Westfield, a program that has built a strong case as one of the best in the state over the past two years, hosted Annandale on opening night. The Bulldogs have been close—very close. A single regular-season loss last year, followed by a penalty shootout exit to eventual champion Herndon. The year before, another shootout defeat, this time to McLean in a regional semifinal that still lingers in memory. The margins have been thin, but the standard has been high.
Early on, Westfield looked every bit the part.
The midfield, anchored by Reyes Torres and Joel Geraban, controlled the tempo with quiet authority, recycling possession and probing for openings. Ahead of them, juniors Ethan O’Connor and Yannis Cardoza offered the kind of attacking threat that makes pressure feel inevitable rather than forced. It had the shape of a match in which the first goal would come through accumulation.
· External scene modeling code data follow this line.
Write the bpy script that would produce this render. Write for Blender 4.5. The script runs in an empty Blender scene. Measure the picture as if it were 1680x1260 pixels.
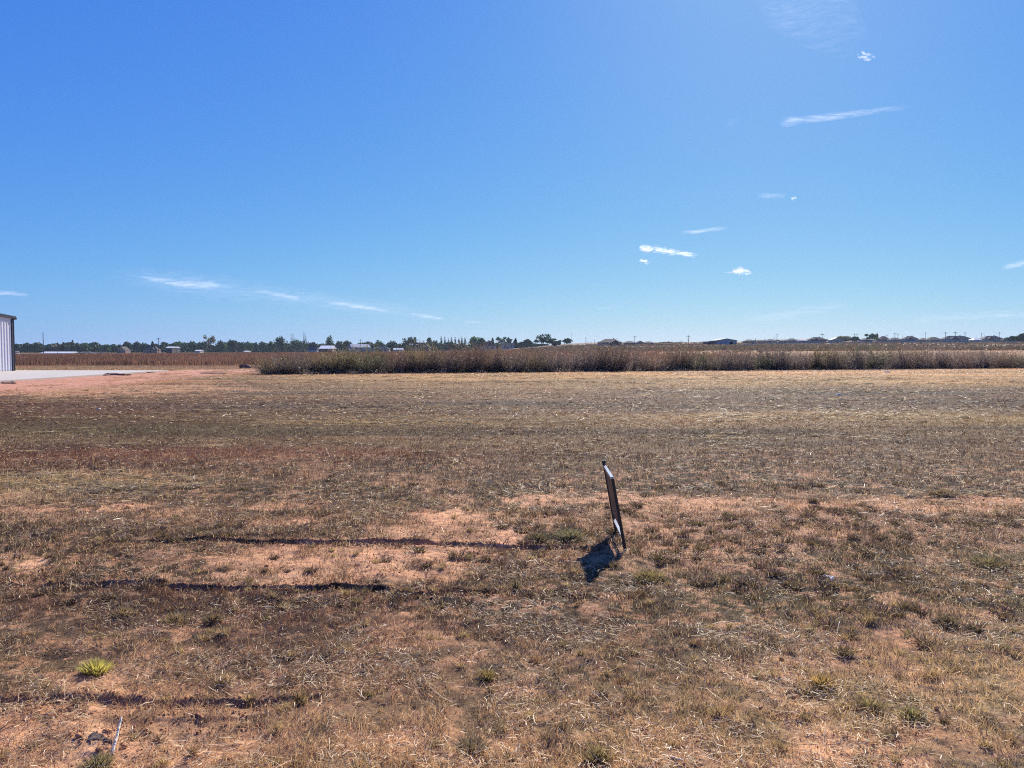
import bpy, math
import numpy as np

R = np.random.RandomState(11)
S = bpy.context.scene
COL = S.collection
F = 1262.0          # focal length in pixels of the 1680 px wide photograph
PITCH = math.radians(2.59)
H = 1.65
SUN_AZ, SUN_EL = math.radians(18.0), math.radians(33.0)

# ------------------------------------------------------------------ measuring
def ray(px, py):
    u, v = (px - 840) / F, (630 - py) / F
    return u, math.cos(PITCH) + v * math.sin(PITCH), -math.sin(PITCH) + v * math.cos(PITCH)
def gp(px, py, z=0.0):
    """point of the flat ground that the photograph shows at a pixel"""
    a, b, c = ray(px, py); t = (z - H) / c
    return a * t, b * t
def at(px, py, Y):
    a, b, c = ray(px, py); t = Y / b
    return np.array([a * t, Y, H + c * t])

# ------------------------------------------------------------------ noise
def vnoise(x, y, seed=0):
    x, y = np.broadcast_arrays(np.atleast_1d(x), np.atleast_1d(y))
    xf = np.floor(x); yf = np.floor(y); fx = (x - xf).astype(np.float32); fy = (y - yf).astype(np.float32)
    xi = xf.astype(np.int32).view(np.uint32) * np.uint32(374761393); yi = yf.astype(np.int32).view(np.uint32) * np.uint32(668265263)
    sd_ = np.uint32((seed * 1442695041) & 0xFFFFFFFF)
    fx = fx * fx * (3 - 2 * fx); fy = fy * fy * (3 - 2 * fy)
    def h(a, b):
        n = a + b + sd_
        n = (n ^ (n >> np.uint32(13))) * np.uint32(1274126177)
        n = (n ^ (n >> np.uint32(15))) * np.uint32(2246822519)
        return ((n ^ (n >> np.uint32(16))) & np.uint32(0xFFFFFF)).astype(np.float32) * np.float32(1 / 16777215.)
    x2 = xi + np.uint32(374761393); y2 = yi + np.uint32(668265263)
    a = h(xi, yi); b = h(x2, yi); c = h(xi, y2); d = h(x2, y2)
    return (a * (1 - fx) + b * fx) * (1 - fy) + (c * (1 - fx) + d * fx) * fy
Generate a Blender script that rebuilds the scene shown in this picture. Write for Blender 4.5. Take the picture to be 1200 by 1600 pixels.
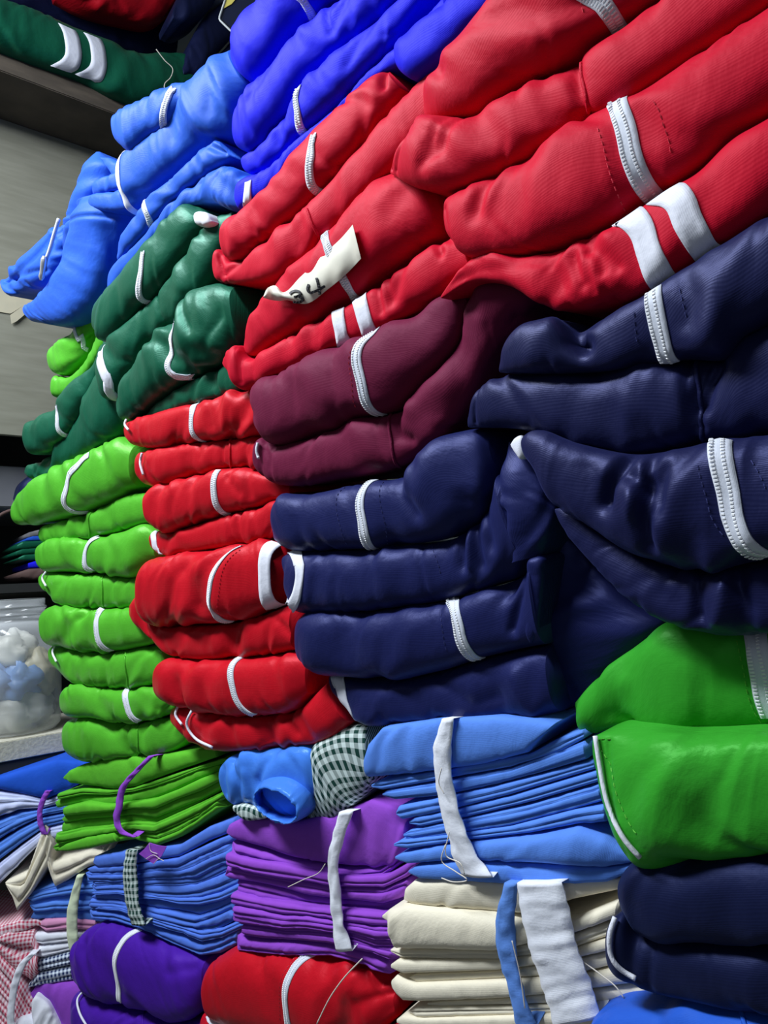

Annandale, though, resisted in a way that was both risky and revealing.
They insisted on building from the back, even under sustained pressure—a choice that invites danger but also signals belief. Against a side like Westfield, where pressing moments can quickly turn into chances, that approach can unravel. But it can also, if executed with discipline, establish a rhythm of its own. Annandale did not abandon it, and over time, that decision began to matter.
Still, the first half belonged largely to Westfield—except on the scoreboard.
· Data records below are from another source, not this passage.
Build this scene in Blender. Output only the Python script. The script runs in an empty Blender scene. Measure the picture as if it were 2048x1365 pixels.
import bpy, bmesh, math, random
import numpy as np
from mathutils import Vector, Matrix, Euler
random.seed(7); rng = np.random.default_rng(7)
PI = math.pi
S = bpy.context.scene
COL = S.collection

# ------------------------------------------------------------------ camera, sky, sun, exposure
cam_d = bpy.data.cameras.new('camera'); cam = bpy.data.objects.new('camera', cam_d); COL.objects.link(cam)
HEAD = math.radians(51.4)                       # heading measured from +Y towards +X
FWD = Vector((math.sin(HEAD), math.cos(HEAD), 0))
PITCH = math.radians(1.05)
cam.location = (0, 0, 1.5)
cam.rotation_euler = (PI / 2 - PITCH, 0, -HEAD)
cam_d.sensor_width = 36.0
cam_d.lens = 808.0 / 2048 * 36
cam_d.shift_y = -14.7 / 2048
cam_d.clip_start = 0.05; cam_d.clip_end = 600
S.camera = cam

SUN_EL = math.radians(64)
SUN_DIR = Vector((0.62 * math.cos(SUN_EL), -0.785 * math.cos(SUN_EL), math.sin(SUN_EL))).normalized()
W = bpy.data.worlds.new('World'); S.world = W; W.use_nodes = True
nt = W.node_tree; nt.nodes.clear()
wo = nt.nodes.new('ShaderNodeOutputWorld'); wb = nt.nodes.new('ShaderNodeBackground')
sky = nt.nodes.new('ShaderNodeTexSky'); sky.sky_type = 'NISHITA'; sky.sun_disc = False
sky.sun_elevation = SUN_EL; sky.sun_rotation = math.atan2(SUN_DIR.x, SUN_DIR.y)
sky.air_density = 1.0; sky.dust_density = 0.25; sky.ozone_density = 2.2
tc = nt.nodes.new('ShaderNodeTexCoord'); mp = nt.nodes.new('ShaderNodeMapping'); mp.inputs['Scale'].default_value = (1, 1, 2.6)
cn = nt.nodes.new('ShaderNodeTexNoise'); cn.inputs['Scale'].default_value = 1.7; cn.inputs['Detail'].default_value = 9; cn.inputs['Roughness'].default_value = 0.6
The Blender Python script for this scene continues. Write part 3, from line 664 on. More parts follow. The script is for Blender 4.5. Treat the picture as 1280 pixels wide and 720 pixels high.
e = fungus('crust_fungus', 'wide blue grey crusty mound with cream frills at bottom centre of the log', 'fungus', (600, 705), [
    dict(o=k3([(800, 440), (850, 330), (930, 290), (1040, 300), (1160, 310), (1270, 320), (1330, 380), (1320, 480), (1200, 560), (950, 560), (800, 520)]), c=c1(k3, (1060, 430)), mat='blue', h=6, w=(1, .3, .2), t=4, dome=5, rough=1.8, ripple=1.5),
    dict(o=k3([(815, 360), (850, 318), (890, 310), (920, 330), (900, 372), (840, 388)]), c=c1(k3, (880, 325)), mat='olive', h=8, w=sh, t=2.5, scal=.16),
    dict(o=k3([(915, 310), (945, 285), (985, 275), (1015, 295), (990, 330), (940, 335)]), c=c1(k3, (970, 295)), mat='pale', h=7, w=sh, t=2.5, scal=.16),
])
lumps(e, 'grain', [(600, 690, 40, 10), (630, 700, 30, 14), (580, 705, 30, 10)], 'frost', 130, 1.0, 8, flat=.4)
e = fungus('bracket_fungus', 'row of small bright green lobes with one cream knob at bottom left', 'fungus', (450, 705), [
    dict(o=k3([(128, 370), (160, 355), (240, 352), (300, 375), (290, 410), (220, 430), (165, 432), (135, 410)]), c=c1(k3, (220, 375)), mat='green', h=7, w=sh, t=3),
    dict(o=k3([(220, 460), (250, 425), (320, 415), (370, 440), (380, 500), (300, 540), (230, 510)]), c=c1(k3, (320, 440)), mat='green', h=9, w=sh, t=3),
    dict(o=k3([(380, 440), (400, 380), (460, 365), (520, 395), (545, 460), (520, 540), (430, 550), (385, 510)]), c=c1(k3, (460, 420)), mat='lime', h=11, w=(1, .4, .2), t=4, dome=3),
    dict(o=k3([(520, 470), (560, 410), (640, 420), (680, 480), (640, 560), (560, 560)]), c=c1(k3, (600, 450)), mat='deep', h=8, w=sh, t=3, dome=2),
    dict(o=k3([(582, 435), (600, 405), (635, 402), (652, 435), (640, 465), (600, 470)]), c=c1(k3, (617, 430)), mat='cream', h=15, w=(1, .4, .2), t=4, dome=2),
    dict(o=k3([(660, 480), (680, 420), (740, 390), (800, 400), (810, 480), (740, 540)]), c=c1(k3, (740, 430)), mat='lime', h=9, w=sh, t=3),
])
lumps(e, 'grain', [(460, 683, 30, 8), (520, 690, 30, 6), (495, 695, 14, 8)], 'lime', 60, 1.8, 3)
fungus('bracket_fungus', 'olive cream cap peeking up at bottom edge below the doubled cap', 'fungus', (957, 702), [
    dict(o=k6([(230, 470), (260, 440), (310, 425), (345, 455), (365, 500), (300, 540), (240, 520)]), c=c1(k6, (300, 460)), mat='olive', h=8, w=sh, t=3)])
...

Goalkeeper Jose Vera Puna was central to that. His saves were not always spectacular in their mechanics, but they were consistent in their effect. Positionally sound and calm under pressure, he dealt with what came his way without inviting second chances. One effort, pushed just over the bar, stood out. The rest were a reminder that reliability, at this level, is often more valuable than flair.
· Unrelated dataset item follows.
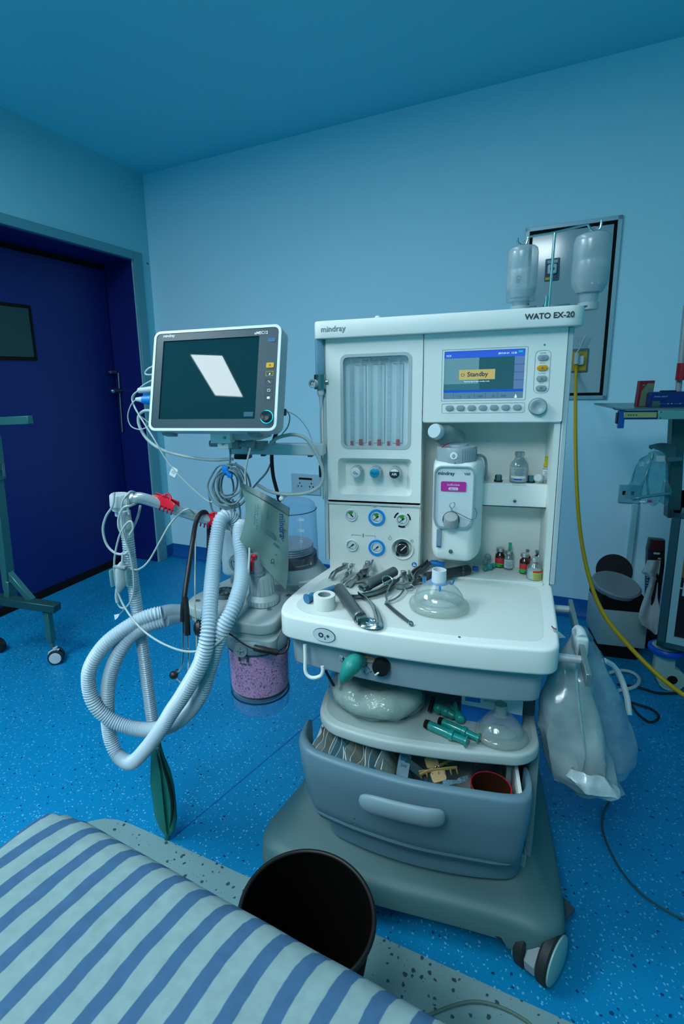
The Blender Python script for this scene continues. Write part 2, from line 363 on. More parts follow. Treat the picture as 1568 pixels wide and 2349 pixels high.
# ceiling lamps (outside the picture; the first shows in the monitor, the others are added for light)
lampf = mat('lamp_frame_metal', (0.5, 0.55, 0.57), 0.4)
for i, (x, y, sx, sy, e) in enumerate(LAMPS):
    t = thing('ceiling_light', ['small lit ceiling panel mirrored in the monitor screen', 'broad ceiling panel added for light nearest the blue door', 'broad ceiling panel added for light over the striped bed', 'long narrow ceiling panel added for light nearest the back wall'][i], 'lamp', tuple(rm(x, y, CEIL)))
    bm = nb(); fr = 0.02
    for a, b in (((x-sx/2-fr, y-sy/2-fr), (x-sx/2, y+sy/2+fr)), ((x+sx/2, y-sy/2-fr), (x+sx/2+fr, y+sy/2+fr)), ((x-sx/2, y-sy/2-fr), (x+sx/2, y-sy/2)), ((x-sx/2, y+sy/2), (x+sx/2, y+sy/2+fr))):
        b2(bm, (*a, CEIL-0.02), (*b, CEIL+0.005), M=ROOM)
    part('frame', bm, lampf, t)
    bm = nb(); b2(bm, (x-sx/2, y-sy/2, CEIL-0.012), (x+sx/2, y+sy/2, CEIL-0.006), M=ROOM); part('diffuser', bm, mat('lit_diffuser_%d' % i, (0.8, 0.8, 0.8), emit=LAMP_COL, es=e), t)
# ------------------------------------------------------------------ recessed medical gas panel on the back wall
BW = BACK-0.0
gp = thing('gas_outlet_panel', 'glazed medical gas outlet panel with black gasket recessed in the back wall', 'panel', tuple(rm(0.295, BACK, 1.117)))
def onwall(bm, x0, x1, z0, z1, o0, o1, bev=0.0): b2(bm, (x0, BACK-o1, z0), (x1, BACK-o0, z1), bev, 1, M=ROOM)
def wframe(x0, x1, z0, z1, w, o0, o1, m, nm, bev=0.001):
    bm = nb(); onwall(bm, x0, x1, z1-w, z1, o0, o1, bev); onwall(bm, x0, x1, z0, z0+w, o0, o1, bev); onwall(bm, x0, x0+w, z0, z1, o0, o1, bev); onwall(bm, x1-w, x1, z0, z1, o0, o1, bev); return part(nm, bm, m, gp)
wframe(0.098, 0.492, 1.117, 1.923, 0.018, 0, 0.014, mat('pale_metal_frame', (0.28, 0.44, 0.50), 0.35, 0.4), 'frame')
wframe(0.116, 0.474, 1.135, 1.905, 0.013, 0, 0.011, mattblack, 'gasket')
bm = nb(); onwall(bm, 0.129, 0.461, 1.148, 1.892, 0.0, 0.006); part('panel_face', bm, mat('glossy_grey_panel', (0.34, 0.45, 0.49), 0.10, spec=0.8), gp)
for nm, x, z, w, h, cl in (('blue_outlet', 0.222, 1.725, 0.062, 0.10, (0.0, 0.035, 0.12)), ('yellow_outlet', 0.365, 1.30, 0.075, 0.11, (0.45, 0.28, 0.0))):
    bm = nb(); onwall(bm, x-w/2, x+w/2, z-h/2, z+h/2, 0.005, 0.014, 0.003); o = part('outlet_plate', bm, mat('slate_plate', (0.06, 0.15, 0.19), 0.4), gp)
    bm = nb(); onwall(bm, x-w/2+0.006, x+w/2-0.006, z-h/2+0.007, z+h/2-0.012, 0.013, 0.016, 0.002); part('colour_field', bm, mat(nm+'_colour', cl, 0.4), o)
    bm = nb(); b2(bm, (x-0.02, BACK-0.035, z-0.022), (x+0.02, BACK-0.014, z+0.022), 0.008, 3, M=ROOM); sk = part('socket', bm, mat('white_socket', (0.55, 0.65, 0.68), 0.35), o)
    if nm[0] == 'b':
        bm = nb(); c = rm(x, BACK-0.035, z); cyl(bm, c+RY*0.01, c-RY*0.004, 0.009); part('port_ring', bm, mattblack, o)
        bm = nb(); onwall(bm, x-0.027, x-0.005, z-0.046, z-0.034, 0.015, 0.018); part('yellow_sticker', bm, mat('yellow_sticker', (0.6, 0.45, 0.0)), o)
        bm = nb(); onwall(bm, x-0.022, x+0.022, z+0.028, z+0.041, 0.015, 0.017); part('name_strip', bm, mat('pale_strip', (0.4, 0.5, 0.52)), o)
for (x, z) in ((0.20, 1.52),):
    bm = nb(); onwall(bm, x-0.009, x+0.009, z-0.05, z+0.05, 0.005, 0.03, 0.006); part('pipe_cover', bm, mgrey, gp)
bm = nb(); onwall(bm, 0.20, 0.245, 1.49, 1.535, 0.005, 0.025, 0.004); onwall(bm, 0.31, 0.40, 1.53, 1.555, 0.005, 0.02, 0.004); part('lower_fittings', bm, dgrey, gp)
# yellow gas hose hanging from the outlet down to the floor, out past the cabinet
pts = [atb(1322, 820, BACK-0.045), atb(1320, 870, BACK-0.05), at(1319, 960, 1.15), at(1321, 1090, 1.0), at(1330, 1220, 0.85), at(1352, 1330, 0.72), at(1385, 1410, 0.62), at(1440, 1480, 0.52), at(1510, 1550, 0.44), at(1575, 1600, 0.40), at(1650, 1650, 0.36)]
yh = thing('gas_hose', 'yellow rubber gas hose hanging from the lower wall outlet', 'hose', tuple(pts[-1]))
bm = nb(); tube(bm, pts, 0.0072, 12); part('hose', bm, mat('yellow_rubber', (0.62, 0.36, 0.0), 0.45, var=0.06), yh)
bm = nb(); cyl(bm, pts[0]+Vector((0, 0, 0.02)), pts[0]-Vector((0, 0, 0.03)), 0.011); part('connector', bm, lgrey, yh)
bm = nb(); tube(bm, [atb(1344, 768, BACK-0.04), atb(1336, 782, BACK-0.04), atb(1330, 797, BACK-0.045), atb(1318, 815, BACK-0.045)], 0.003, 8); tube(bm, [atb(1322, 768, BACK-0.04), atb(1328, 780, BACK-0.04), atb(1330, 797, BACK-0.045)], 0.0025, 8)
part('retaining_cord', bm, lgrey, yh)
# power sockets on the back wall
ws = thing('wall_socket', 'pale double power socket on the back wall behind the bellows', 'socket', tuple(rm(-1.10, BACK, 0.56)))
x, z = (-1.095, 0.60)
bm = nb(); onwall(bm, x-0.10, x+0.10, z-0.06, z+0.07, 0, 0.012, 0.003); part('plate', bm, mat('pale_blue_plate', (0.36, 0.52, 0.60), 0.4), ws)
bm = nb(); onwall(bm, x-0.045, x+0.045, z+0.035, z+0.047, 0.011, 0.014); part('switch_bar', bm, mattblack, ws)
bm = nb()
for dx in (-0.04, 0.04):
    for ex, ez in ((0, 0.012), (-0.012, -0.008), (0.012, -0.008)): onwall(bm, x+dx+ex-0.003, x+dx+ex+0.003, z+ez-0.005, z+ez+0.005, 0.011, 0.013)
part('pin_holes', bm, mattblack, ws)
ws2 = thing('wall_socket', 'teal wall socket with a dark two-pin outlet low behind the hanging drip bag', 'socket', tuple(rm(0.63, BACK, 0.72)))
p = atb(1440, 1130, BACK); q = Vector((p.dot(RX), 0, p.z))
bm = nb(); onwall(bm, q.x-0.04, q.x+0.05, q.z-0.05, q.z+0.04, 0, 0.012, 0.003); part('plate', bm, mat('teal_plate', (0.16, 0.42, 0.48), 0.4), ws2)
bm = nb(); onwall(bm, q.x-0.025, q.x-0.012, q.z-0.01, q.z+0.01, 0.011, 0.013); onwall(bm, q.x+0.01, q.x+0.023, q.z-0.01, q.z+0.01, 0.011, 0.013); part('pin_holes', bm, mattblack, ws2)
bm = nb(); onwall(bm, q.x+0.02, q.x+0.045, q.z-0.42, q.z-0.05, 0, 0.02, 0.003); part('cable_duct', bm, mat('teal_duct', (0.28, 0.55, 0.62), 0.5), ws2)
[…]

And as so often happens in soccer, dominance without conversion invites consequence.
Annandale took the lead from a set piece—delivered with intent, finished with awareness as Habib Yasin reacted quickest to a loose ball in the area. It was not a goal that reflected territorial control, but it reflected something else: attentiveness, and readiness when the moment arrived.
The match shifted subtly after that.
Annandale grew more comfortable, even as injuries forced adjustments. Their possession became more assured, their defensive shape more settled. And when the second opportunity came, it arrived not through buildup but through transition. Yaw Boateng finished a sharp counterattack to make it 2–0 with fifteen minutes remaining—a goal that changed not just the scoreline but the tone.
Westfield responded as strong teams do—with urgency.
A set piece pulled one back, and the final minutes were played almost entirely in Annandale’s half. Crosses, second balls, half-chances—the kind of sustained pressure that feels inevitable when it is happening and incomplete when it ends. Vera Puna remained composed. The defense, undersized but organized, held its line. And in a final moment that might have sealed the night entirely, Annandale struck the crossbar on a late break.
The result, in the end, was not just about execution, but about contrast.
One team controlled much of the game. The other controlled the moments that mattered.
I watched the match alongside Steve Tunley, whose son Andrew captained Herndon’s state championship side last season. Like many of us, he had come not just for the game itself, but for what the game represents—the continuity of it, the familiarity. Around us, younger players pointed out names, connections, possibilities. Seasons pass, players move on, but the structure remains.
It took hours to warm up afterward.
But there is a particular satisfaction in that first cold night of soccer, when the season is still undefined, and every match feels like it might be the beginning of something.